By James Harvey Stout (deceased). This material is now in the public domain. The complete collection of Mr. Stout's writing is now at http://stout.mybravenet.com/public_html/h/ >

 

In poetry and literature, symbolism is an artificial creation, if it is imposed by logical device. But done in its true spirit, symbolism acts like a natural shadow to the light of the poem, adding depth and dimension.

Symbolism is the vertical quality of writing, hovering above the moving story line. It is like a chord of music -- a vertical arrangement -- in which two or more notes are singing above each note of the melody. The extra notes supplement the presence of the melody, like the levels of symbolism that supplement a story. In that sense, music can be expressed in a completeness "now."

In a painting, too, there is such a completeness; we can experience the entire composition in a momentary glance.
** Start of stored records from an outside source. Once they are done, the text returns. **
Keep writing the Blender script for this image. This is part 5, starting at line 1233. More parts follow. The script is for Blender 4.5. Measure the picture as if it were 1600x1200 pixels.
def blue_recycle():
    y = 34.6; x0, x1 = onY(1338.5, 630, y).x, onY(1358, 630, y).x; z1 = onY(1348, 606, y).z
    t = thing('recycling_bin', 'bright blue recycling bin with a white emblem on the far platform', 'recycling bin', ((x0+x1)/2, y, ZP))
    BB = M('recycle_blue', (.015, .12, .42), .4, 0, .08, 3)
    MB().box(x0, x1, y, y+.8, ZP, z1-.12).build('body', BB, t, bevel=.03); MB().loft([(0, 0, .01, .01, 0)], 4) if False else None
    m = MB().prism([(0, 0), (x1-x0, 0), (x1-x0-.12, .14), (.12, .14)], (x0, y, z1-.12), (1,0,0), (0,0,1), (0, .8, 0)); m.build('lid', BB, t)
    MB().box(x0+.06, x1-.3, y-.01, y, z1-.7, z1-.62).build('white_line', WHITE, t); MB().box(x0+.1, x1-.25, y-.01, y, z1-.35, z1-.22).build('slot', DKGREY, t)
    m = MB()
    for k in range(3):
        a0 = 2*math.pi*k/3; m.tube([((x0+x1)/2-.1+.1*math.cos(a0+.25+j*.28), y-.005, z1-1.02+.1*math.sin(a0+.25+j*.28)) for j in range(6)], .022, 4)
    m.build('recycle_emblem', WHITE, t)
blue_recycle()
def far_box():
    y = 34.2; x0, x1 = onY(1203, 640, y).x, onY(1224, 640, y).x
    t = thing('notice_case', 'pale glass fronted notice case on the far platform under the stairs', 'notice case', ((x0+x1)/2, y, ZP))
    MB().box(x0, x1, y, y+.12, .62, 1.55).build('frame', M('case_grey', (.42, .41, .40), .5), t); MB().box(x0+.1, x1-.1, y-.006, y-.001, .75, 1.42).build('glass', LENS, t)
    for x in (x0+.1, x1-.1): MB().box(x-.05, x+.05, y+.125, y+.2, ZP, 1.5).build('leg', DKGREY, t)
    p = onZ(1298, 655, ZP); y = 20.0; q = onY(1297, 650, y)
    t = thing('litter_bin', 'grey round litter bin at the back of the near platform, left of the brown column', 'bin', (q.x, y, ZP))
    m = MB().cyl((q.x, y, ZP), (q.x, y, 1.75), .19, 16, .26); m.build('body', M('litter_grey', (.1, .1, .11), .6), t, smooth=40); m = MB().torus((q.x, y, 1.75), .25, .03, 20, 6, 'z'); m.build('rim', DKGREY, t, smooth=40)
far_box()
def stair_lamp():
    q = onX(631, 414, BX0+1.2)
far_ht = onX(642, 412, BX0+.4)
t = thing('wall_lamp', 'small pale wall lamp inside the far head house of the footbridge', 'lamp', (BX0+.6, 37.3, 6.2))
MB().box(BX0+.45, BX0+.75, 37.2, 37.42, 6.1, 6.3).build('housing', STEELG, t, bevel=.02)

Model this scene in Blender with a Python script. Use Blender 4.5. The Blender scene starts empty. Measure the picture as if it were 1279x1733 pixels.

The colors and forms complement one another, like the multi-level parts of a symbolic story, or the harmonious notes in a musical chord.

But unlike a static visual art, our literature and music have movement. This is a horizontal motion through time, creating a continuous analogy. The symbolic level exists temporarily, simultaneously with the script. They images and symbolisms travel together on different levels, like the surface waves and the deep flow of the same stream.

It is the nature of the mind, and the pleasure of creative readers, to look for symbolism in the form of a moral or a meaning. We always look for more in our literature and our lives. And it is the nature of things to contain more than just the obvious value.

Even the single pitch of a musical note has a vertical quality, in the presence of overtones. No naturally occurring pitch is "pure"; that is, when we hear middle C on a piano, the instrument also creates a tone at one octave above middle C, and other higher pitches, because of the physical properties of sound. Although we are not aware of these overtones, they give a richness and a beauty to the sound. So, too, does symbolism add a higher but intimately related aspect of the thing we are experiencing.

While poetry goes horizontally through its progression of words and images in time, there are also overtones of immediate symbolism and continuing analogy. Symbolism, and the depth and significance it implies, is a real part of life -- a natural outgrowth of our mind's quest for the meaning and inter-relatedness in all that we experience, see, hear, and read.